YOUR INSTRUCTIONS
Working from the data below, reproduce exactly the lines starting at the one that holds "Recreate this scene" and ending at the one that holds "sin, cos, R". Pictures are excluded.

[Scene script records]
* * * * * * * * *

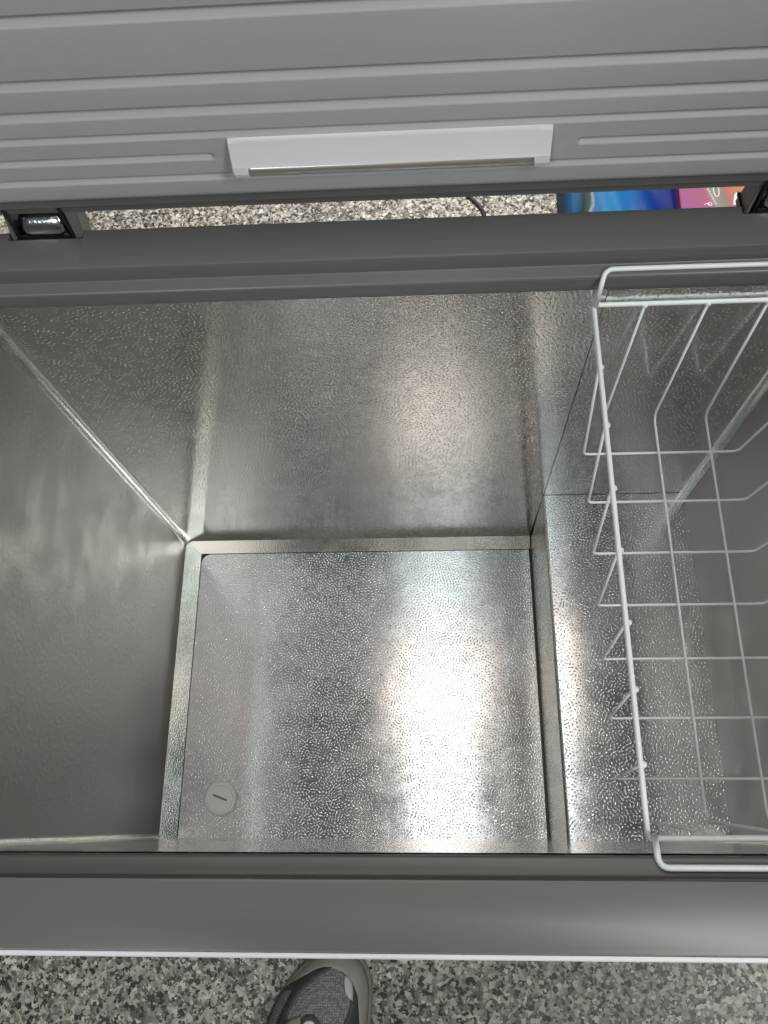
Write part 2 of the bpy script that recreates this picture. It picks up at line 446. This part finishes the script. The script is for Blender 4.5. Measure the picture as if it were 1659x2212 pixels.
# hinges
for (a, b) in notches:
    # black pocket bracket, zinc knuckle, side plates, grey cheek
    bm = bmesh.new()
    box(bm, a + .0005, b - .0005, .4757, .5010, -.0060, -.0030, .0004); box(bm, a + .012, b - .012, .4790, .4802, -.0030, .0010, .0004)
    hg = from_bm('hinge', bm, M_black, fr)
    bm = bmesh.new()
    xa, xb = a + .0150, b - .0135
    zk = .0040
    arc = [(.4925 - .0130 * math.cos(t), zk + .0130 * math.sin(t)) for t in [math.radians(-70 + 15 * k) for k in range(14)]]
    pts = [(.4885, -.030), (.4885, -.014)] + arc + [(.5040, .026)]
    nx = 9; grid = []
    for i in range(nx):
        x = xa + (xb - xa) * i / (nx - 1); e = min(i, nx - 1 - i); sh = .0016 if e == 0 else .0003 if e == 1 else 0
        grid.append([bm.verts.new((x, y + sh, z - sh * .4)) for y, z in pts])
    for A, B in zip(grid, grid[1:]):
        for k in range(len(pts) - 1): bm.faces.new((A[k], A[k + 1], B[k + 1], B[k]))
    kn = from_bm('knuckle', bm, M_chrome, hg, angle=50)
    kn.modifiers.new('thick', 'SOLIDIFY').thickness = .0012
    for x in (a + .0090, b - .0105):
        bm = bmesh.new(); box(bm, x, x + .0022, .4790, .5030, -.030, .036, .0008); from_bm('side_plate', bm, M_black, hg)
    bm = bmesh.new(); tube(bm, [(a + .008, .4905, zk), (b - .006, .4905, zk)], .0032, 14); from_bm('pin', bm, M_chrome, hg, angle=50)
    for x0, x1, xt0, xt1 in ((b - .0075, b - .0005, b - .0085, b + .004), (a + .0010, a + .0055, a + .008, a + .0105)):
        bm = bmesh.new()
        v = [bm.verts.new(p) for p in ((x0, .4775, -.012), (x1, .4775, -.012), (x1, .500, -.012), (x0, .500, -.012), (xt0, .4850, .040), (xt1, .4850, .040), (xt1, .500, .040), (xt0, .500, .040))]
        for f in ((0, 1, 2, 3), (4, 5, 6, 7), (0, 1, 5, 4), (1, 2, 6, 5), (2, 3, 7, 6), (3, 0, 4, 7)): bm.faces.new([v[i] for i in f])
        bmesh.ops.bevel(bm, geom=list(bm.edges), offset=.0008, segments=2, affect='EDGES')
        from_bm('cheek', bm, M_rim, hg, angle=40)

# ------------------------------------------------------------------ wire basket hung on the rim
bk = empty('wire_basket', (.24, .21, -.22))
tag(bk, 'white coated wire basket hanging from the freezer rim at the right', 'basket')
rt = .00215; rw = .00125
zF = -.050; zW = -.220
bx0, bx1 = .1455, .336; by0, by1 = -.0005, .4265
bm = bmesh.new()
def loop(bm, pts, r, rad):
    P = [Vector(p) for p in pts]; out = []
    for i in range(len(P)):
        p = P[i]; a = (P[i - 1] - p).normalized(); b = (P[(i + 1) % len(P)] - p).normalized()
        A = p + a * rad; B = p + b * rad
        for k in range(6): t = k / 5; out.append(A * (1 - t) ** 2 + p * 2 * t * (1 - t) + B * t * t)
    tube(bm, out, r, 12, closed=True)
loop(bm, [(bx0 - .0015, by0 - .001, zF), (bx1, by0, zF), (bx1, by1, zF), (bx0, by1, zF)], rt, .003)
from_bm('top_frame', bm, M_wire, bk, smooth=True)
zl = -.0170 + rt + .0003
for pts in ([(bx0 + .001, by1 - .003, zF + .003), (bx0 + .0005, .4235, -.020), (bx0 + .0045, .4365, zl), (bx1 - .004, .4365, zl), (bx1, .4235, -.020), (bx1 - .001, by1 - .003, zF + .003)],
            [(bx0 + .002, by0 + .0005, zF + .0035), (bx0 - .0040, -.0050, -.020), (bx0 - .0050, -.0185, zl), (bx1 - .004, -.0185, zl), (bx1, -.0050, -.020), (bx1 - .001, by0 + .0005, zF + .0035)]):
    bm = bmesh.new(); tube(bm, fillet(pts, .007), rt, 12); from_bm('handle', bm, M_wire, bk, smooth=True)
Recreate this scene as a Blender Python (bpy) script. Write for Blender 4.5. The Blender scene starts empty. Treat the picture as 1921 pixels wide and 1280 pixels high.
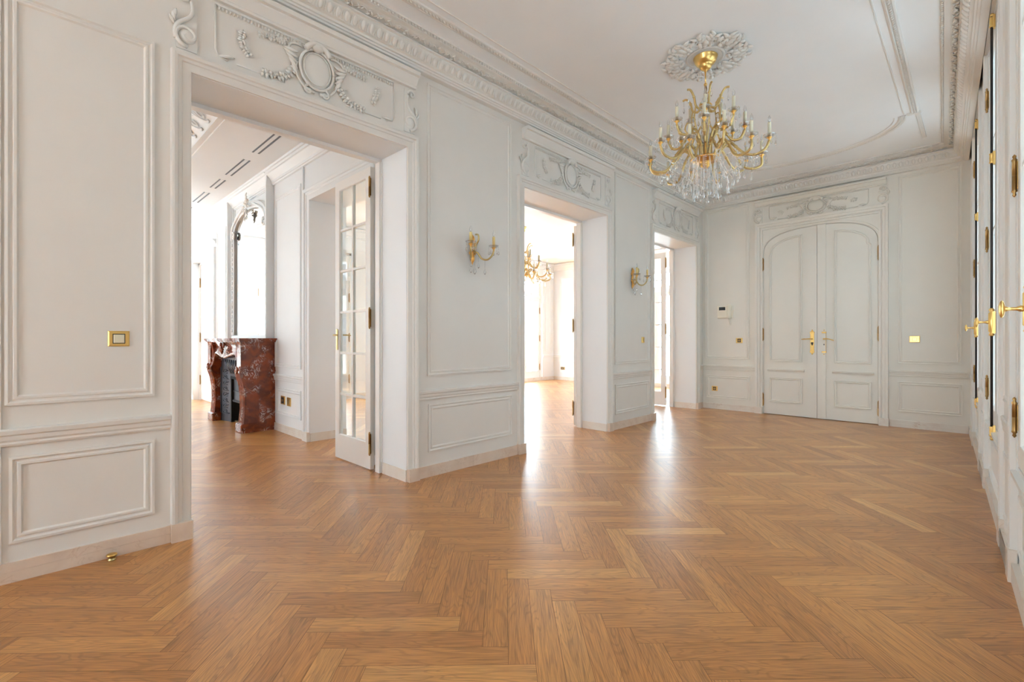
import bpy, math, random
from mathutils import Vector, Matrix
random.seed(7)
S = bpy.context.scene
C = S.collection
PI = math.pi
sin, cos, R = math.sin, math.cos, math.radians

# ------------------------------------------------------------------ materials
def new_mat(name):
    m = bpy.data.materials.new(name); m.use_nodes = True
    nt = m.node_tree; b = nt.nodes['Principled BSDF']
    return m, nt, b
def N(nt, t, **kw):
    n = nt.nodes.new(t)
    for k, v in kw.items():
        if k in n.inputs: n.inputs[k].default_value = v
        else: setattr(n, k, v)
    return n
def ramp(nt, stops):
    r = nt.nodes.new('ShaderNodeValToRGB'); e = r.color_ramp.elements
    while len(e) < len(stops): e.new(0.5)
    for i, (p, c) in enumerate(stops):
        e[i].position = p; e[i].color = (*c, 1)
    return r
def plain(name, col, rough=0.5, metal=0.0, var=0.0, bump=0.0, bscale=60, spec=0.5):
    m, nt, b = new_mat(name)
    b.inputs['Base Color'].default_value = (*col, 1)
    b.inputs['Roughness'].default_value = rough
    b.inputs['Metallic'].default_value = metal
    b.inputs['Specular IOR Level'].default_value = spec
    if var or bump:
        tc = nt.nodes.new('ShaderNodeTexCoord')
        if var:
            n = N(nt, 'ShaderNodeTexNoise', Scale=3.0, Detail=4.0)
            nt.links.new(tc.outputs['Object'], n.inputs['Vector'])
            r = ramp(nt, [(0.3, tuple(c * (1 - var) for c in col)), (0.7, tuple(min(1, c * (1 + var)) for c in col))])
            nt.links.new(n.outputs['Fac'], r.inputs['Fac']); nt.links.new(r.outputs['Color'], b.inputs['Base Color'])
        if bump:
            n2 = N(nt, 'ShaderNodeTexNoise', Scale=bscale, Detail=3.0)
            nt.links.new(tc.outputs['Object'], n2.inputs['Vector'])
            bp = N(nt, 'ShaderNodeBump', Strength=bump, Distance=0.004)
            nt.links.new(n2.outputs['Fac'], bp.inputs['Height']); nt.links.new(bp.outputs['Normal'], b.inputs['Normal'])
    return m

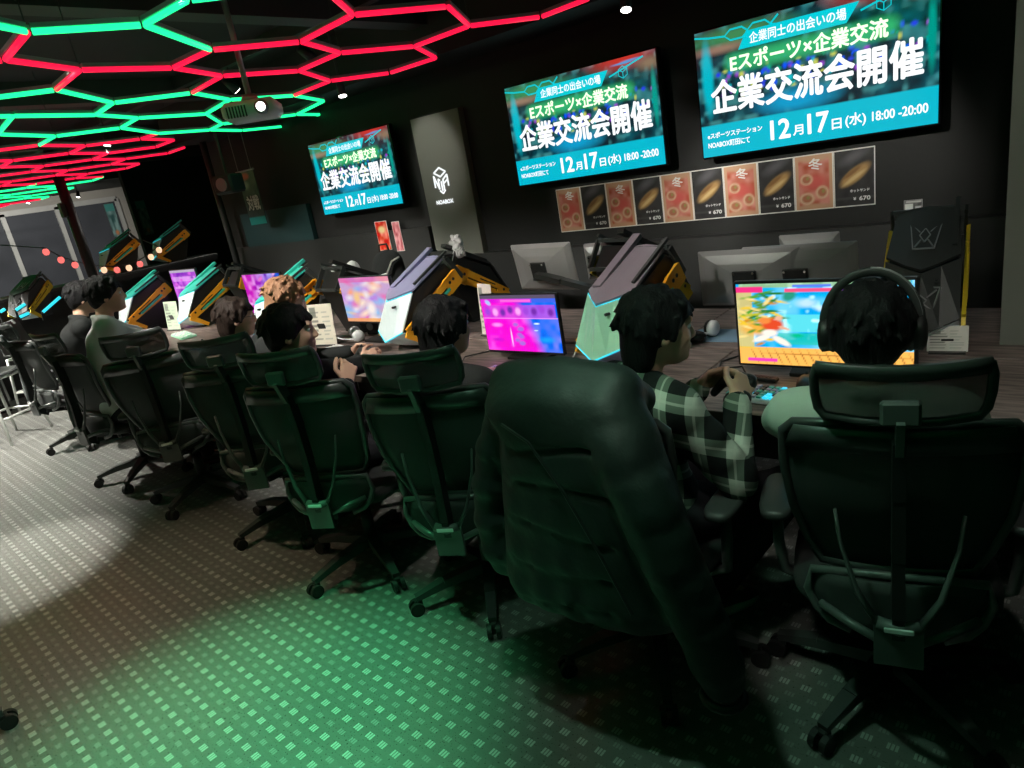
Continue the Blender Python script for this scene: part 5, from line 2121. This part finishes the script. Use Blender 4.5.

* * * * * * * * *

FINAL RESULT
Recreate this scene as a Blender Python (bpy) script. Write for Blender 4.5. The Blender scene starts empty. Treat the picture as 1921 pixels wide and 1280 pixels high.
import bpy, math, random
from mathutils import Vector, Matrix
random.seed(7)
S = bpy.context.scene
C = S.collection
PI = math.pi
sin, cos, R = math.sin, math.cos, math.radians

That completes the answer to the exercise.